Love, Simon is largely a study of its titular character, with the supporting cast being nowhere near as sketched out as in this movie’s source material, Becky Albertalli’s charming YA novel, Simon vs. the Homo Sapiens Agenda. This would be a problem were the performances not strong across the board—each feels lived-in, regardless of the actors’ screen time. In a particularly effective scene, Simon and his best friend Leah (Katherine Langford) have a heart-to-heart in which they’re ostensibly sharing experience, yet they couldn’t be further apart. “I think I’m the kind of person who was destined to care about one person so much it nearly kills me,” she says. “Me too,” agrees Simon. She’s talking about a guy she likes…and so is he, but neither realizes the exact object of the other’s affection. It’s a narrative cliché turned on its ear to ultimately telegraph that for how alike we are, we’re so different.

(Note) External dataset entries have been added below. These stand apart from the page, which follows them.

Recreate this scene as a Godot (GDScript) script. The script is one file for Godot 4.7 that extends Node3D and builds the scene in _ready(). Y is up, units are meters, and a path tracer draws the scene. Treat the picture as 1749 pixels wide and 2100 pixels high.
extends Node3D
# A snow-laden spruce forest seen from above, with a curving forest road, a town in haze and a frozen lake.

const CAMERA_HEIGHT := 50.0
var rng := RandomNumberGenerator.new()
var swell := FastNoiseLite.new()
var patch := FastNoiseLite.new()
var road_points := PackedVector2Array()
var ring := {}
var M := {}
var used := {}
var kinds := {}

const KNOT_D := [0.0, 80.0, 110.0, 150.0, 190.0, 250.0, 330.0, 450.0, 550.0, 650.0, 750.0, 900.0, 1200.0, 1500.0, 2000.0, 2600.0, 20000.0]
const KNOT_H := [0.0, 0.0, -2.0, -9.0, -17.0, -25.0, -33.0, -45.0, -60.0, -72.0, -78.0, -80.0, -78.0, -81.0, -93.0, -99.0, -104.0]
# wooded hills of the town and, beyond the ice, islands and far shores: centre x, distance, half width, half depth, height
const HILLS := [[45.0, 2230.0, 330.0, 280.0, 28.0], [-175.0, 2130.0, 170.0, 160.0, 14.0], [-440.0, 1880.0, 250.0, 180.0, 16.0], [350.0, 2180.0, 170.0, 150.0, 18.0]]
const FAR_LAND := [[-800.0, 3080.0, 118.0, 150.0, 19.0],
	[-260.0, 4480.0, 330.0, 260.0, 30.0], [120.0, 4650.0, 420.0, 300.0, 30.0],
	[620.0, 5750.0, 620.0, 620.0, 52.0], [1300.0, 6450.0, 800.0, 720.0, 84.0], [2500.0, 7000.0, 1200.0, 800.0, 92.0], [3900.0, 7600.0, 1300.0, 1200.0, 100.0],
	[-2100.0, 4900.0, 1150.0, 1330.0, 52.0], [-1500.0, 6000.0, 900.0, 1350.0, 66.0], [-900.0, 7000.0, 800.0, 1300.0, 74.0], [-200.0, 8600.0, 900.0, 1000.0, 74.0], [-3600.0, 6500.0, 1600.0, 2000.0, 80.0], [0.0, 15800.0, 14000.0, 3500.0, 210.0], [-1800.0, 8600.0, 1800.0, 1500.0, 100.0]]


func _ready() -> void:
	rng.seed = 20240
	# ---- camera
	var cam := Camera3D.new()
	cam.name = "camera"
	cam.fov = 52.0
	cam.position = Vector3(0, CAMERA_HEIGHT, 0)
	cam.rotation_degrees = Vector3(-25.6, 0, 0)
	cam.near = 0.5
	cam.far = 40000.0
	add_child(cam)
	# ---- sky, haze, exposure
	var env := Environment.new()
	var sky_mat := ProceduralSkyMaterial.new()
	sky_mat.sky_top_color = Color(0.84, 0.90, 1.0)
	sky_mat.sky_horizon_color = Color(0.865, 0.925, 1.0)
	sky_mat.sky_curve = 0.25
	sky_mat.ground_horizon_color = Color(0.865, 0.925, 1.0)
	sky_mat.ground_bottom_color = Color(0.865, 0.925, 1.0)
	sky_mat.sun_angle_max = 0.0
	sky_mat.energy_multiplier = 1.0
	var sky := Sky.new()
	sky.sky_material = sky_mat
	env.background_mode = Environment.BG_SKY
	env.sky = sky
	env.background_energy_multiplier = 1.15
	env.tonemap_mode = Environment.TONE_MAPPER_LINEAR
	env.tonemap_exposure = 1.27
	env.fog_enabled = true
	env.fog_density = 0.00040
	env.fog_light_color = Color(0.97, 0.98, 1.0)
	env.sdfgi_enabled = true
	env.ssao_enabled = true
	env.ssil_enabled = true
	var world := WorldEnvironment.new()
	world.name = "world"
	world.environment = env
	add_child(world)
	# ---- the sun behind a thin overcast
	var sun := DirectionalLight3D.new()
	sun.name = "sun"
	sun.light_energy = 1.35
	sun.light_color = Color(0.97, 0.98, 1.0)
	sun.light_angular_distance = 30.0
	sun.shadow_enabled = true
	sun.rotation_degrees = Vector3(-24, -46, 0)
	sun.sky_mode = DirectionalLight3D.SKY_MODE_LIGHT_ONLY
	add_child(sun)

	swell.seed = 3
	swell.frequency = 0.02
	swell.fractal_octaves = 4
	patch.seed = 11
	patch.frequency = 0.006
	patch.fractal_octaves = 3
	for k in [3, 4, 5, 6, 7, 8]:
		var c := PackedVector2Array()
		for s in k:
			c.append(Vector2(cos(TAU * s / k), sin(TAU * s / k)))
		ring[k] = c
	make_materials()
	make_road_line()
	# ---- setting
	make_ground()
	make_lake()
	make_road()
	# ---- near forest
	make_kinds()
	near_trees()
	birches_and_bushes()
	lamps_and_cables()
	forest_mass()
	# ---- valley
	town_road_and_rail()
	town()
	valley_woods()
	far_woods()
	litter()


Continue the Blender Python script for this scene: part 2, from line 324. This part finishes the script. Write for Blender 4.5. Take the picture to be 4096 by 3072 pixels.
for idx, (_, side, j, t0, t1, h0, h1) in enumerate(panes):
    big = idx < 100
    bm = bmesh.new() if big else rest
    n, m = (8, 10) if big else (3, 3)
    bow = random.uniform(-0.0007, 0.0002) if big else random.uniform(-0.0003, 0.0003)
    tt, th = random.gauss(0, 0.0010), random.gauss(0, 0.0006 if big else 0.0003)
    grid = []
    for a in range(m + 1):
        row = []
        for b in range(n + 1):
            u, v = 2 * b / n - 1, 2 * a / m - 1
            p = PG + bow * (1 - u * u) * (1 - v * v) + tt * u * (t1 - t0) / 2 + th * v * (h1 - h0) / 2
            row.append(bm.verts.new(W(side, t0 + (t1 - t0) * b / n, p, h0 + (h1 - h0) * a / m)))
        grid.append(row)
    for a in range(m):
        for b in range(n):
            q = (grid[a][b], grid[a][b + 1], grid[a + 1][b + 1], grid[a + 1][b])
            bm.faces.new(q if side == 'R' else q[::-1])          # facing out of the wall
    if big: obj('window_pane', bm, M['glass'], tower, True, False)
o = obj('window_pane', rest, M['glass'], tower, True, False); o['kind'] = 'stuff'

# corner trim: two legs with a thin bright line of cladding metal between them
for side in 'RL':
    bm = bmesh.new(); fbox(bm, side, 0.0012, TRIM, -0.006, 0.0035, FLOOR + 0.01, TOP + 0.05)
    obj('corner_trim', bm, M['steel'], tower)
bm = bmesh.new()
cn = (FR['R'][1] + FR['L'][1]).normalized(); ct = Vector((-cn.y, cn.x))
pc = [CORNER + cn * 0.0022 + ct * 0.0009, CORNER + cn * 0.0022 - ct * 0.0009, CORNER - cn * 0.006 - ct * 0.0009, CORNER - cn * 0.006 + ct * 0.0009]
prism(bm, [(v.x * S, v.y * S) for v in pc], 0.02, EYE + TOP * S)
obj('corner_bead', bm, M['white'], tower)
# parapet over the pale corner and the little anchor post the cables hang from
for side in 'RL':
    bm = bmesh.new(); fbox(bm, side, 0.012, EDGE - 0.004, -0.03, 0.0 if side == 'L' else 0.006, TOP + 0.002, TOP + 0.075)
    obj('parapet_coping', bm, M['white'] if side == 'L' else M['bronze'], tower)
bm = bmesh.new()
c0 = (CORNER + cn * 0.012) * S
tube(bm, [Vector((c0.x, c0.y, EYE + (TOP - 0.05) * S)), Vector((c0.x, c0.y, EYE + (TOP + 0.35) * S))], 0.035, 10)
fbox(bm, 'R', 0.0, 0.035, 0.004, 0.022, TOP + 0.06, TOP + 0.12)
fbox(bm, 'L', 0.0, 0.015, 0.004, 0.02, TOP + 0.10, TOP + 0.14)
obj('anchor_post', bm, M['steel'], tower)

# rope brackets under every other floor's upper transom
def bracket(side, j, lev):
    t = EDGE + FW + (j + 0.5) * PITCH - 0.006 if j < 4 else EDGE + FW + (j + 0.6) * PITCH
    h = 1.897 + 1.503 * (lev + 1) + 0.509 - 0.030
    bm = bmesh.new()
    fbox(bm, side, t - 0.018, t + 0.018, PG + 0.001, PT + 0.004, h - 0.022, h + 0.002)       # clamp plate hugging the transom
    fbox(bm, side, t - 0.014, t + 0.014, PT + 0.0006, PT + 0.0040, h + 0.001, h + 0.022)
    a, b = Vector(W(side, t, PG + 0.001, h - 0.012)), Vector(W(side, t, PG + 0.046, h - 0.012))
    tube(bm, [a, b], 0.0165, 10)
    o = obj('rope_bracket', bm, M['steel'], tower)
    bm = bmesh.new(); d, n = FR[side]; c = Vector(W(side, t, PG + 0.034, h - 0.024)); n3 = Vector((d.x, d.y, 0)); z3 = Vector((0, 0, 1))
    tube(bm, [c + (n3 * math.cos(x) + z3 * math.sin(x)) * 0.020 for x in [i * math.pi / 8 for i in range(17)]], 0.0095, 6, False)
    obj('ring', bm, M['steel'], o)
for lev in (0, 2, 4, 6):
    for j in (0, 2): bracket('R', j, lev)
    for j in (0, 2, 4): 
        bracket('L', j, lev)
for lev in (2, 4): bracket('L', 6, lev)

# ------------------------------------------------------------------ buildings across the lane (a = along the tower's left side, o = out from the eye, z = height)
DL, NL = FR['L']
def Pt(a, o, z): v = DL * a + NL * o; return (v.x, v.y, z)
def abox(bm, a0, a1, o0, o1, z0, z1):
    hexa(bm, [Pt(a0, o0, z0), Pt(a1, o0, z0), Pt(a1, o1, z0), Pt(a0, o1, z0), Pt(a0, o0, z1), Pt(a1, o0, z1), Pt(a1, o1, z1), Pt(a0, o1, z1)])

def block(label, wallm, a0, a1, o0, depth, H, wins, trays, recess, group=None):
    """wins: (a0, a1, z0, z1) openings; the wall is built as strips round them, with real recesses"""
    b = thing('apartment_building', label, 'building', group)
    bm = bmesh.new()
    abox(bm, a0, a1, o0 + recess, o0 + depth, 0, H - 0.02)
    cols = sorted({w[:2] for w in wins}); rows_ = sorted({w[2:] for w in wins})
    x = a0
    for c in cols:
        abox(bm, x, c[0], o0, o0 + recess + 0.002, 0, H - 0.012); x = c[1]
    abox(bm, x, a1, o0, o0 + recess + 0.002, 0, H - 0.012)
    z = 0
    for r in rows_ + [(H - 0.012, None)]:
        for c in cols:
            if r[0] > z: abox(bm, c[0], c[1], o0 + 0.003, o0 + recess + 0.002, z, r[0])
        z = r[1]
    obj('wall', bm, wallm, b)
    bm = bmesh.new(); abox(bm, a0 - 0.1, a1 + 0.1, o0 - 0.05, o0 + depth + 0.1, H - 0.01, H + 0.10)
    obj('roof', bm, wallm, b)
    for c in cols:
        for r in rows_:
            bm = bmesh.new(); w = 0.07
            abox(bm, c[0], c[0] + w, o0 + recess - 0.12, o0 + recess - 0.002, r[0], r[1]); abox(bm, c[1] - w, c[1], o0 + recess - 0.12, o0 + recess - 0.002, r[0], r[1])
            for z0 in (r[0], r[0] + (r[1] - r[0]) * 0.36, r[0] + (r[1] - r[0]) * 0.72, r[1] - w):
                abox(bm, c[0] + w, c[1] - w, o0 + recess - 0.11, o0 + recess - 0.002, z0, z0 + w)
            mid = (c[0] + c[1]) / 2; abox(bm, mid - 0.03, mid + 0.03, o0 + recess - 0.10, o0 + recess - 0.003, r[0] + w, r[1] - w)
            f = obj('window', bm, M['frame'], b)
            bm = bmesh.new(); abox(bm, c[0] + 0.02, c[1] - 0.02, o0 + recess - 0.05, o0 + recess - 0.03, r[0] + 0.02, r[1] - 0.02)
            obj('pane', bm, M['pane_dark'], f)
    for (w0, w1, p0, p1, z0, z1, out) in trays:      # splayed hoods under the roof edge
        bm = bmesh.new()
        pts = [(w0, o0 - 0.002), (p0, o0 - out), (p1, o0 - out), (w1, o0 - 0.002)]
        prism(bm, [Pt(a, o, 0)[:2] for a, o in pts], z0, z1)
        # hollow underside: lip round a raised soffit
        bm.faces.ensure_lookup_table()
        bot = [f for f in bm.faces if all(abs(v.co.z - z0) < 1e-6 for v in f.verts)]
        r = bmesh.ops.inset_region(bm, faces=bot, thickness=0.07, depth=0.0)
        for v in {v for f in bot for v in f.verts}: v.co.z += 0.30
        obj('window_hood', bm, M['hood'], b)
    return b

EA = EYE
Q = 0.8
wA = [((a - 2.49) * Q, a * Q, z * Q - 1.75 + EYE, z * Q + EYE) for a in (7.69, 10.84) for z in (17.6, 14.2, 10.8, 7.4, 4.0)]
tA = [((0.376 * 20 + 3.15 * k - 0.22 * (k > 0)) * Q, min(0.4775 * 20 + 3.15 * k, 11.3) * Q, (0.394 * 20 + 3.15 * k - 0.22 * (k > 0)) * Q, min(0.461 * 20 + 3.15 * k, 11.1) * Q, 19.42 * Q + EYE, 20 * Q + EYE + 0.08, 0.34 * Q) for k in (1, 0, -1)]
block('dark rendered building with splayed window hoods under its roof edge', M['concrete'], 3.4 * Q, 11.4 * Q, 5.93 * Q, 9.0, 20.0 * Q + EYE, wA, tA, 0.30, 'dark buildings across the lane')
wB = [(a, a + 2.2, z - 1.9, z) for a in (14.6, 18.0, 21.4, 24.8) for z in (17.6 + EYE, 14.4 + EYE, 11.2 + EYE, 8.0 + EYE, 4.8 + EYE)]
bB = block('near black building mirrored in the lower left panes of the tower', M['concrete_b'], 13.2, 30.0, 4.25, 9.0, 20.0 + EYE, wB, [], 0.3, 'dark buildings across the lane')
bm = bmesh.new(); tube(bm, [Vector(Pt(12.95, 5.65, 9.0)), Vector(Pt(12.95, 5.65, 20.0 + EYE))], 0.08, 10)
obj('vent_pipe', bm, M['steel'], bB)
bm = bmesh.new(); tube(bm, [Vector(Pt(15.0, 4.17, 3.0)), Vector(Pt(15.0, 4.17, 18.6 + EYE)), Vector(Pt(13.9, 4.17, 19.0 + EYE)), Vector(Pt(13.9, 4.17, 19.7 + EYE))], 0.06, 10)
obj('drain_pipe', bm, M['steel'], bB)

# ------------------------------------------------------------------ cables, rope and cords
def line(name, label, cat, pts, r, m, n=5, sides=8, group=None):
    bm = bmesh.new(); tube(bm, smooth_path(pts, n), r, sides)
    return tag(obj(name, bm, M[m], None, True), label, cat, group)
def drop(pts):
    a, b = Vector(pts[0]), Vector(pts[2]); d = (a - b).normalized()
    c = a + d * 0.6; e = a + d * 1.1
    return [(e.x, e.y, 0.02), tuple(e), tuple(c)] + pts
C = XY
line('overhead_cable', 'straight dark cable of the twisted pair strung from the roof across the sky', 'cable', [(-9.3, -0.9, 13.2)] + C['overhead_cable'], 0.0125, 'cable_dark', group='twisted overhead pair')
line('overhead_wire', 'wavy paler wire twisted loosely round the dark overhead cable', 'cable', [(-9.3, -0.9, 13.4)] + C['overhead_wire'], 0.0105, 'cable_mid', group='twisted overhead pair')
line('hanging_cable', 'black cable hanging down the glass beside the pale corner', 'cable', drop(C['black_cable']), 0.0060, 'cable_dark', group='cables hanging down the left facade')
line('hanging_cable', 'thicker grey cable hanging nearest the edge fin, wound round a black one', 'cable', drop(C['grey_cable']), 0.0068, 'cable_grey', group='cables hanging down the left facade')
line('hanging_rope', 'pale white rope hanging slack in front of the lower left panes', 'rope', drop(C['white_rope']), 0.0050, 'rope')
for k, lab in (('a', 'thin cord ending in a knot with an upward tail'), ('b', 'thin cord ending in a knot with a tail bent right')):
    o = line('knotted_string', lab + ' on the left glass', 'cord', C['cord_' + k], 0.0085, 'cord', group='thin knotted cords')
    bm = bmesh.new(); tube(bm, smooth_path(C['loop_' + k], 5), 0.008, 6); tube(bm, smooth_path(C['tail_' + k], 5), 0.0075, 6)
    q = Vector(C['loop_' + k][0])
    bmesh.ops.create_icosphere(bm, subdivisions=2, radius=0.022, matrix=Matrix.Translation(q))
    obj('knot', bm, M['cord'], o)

At its nuanced best, Love, Simon illustrates the paradoxical truth with economy and elegance.

Despite his heightened sensitivity and the movie’s own sensitivity about his identity, Simon is no saint. Much of the drama stems from an annoying, dorky classmate, Martin (Logan Miller), reading Simon’s emails to Blue on a library computer and then threatening to out Simon if he doesn’t attempt to hook Martin up with his well-liked friend Abby (Alexandra Shipp). Selfishly, Simon goes along with it without notifying Abby, placing her in situations with Martin and lying to obstruct her from hooking up with another of their friends who’s interested in her, Nick (Jorge Lendeborg Jr.). Simon’s discomfort with himself is an explanation for his behavior, but per the movie, it is no excuse.

Love, Simon is SO wrapped up in its protagonists relationship with his minority sexuality that it’s clear it would not be a story worth telling if its protagonist fit the norm.

How much the movie buys into Simon’s own image of himself is another question entirely. In his opening monologue, he uses the word “normal” to describe himself several times—his is a “perfectly normal life”…except, you know (it’s not). Simon, though, is white and relatively affluent. He presents as masculine without a whiff of any gay-associated traits in his voice (Robinson is apparently straight), but Simon is not cartoonishly butch (he has plenty of platonic girl friends; he prefers theater to sports). Robinson’s affect is somewhere between James Franco and John Mayer—dry, reserved, at times slightly somber. Simon strives to be better at being gay, Googling “how to dress like a gay guy” and envisioning a fantasy sequence of him being out and proud in college set to the tune of Whitney Houston’s “I Wanna Dance With Somebody (Who Loves Me).” As a troupe of coeds in bold colors perform the choreography of a cheering squad, Robinson dances along, stiff-jointed and wobbly, looking like…well, a straight guy. “Yeah, maybe not that gay,” is Simon’s voiceover that wraps up the scene.

Claiming normalcy was a highly effective strategy in the ultimately victorious battle to win marriage equality, but normalcy is a myth. As Michael Warner wrote in his anti-assimilationist 1999 book The Trouble With Normal, “…To be fully normal is, strictly speaking, impossible. Everyone deviates from the norm in some way. Even if one belongs to the statistical majority in age group, race, height, weight, frequency of orgasm, gender of sexual partners, and annual income, then simply by virtue of its unlikely combination of normalcies one’s profile would already depart from the norm.” Love, Simon is so wrapped up in its protagonist’s relationship with his minority sexuality that it’s clear it would not be a story worth telling if its protagonist fit the norm.

But some are closer to it than others. There’s an out gay kid in Simon’s school, Ethan (Clark Moore), who’s also black and more traditionally femme-presenting, with his high voice, luxurious straightened hair, and sweater-over-the-shoulders primness. Ethan pops up throughout the movie, often getting in a good line when he’s ridiculed by other students for being gay, but he’s tertiary at best. He functions as a contrast to Simon; his story sticks out as one that’s been passed over in favor of telling that of a character whose appearance and behavior is more in line with the status quo. After Simon gets mocked in front of the entire cafeteria for being gay, he and Ethan share an exchange in the principal’s office. Simon apologizes: “I’m sorry, Ethan, none of this ever happened when just you were out.” But we saw some of it happening earlier in the movie when Ethan was called a fag; it’s just weightier when it happens to Simon. (Ethan takes Simon’s egocentrism in stride: “You know what they say: One gay’s a snooze; two’s a hilarious hate crime.”)

It’s always a bummer when an ostensibly progressive piece of media reinforces regressive ideas about how to properly package queer stories for mainstream consumption. This includes, by the way, a little monologue at the end of the movie in which Simon makes literal the universality of his experience (“At first I thought it was just a gay thing, but then I realized no matter what, announcing who you are to the world is pretty terrifying”), even though by then the movie has already gotten at this more subtly and with considerable nuance. I’m inclined to forgive the otherwise charming Love, Simon for not doing all that it could do with queer teen identity in an ideal world, because our world is not ideal and this is a story about evolution. Simon, it’s made clear, is still evolving and has a ways to go before becoming all that he can be. And so is this kind of representation in pop culture. Love, Simon, is merely a stop on the long journey ahead.